Just came off the stage at PaidContent 2010, a day-long summit here at The Times Center near Times Square, dedicated to the question of if/how/when people will pay for content. The timing is good -- as I wrote in January, The New York Times is planning to charge for content within a year or so, Hulu is considering a subscription model (not necessarily in place of but, I believe, in addition to its free service), and the eBook pricing dilemmas are causing sleepless nights.
I opened the conference with a brief assertion that fretting over whether people will pay for content is based on a mistaken assumption: that people have ever paid for content in the past. They actually haven't. Instead, people have paid for access to content. But in an analog world, access was gated by physical form factors like vinyl, newsprint, and movie theaters. As a result, the coincidence of form factor and content made us believe that people pay for content.

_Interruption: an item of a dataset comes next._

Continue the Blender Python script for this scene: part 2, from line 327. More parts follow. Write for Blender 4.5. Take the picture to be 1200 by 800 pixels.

But people have never paid for content. Even when a daily newspaper was a necessity for the average home, the dime you paid a day (in the 70s) for a newspaper did not cover the print cost, much less the reporting. Instead, it was classified ads and auto dealers who footed most of the bill. And the hours we spent on TV and radio every day through the last half of the last century until the explosion of cable in the 90s, were all free. When cable finally asserted itself, people did not pay per show or even by channel (with the exception of premium movie channels). Instead, they paid for overall access.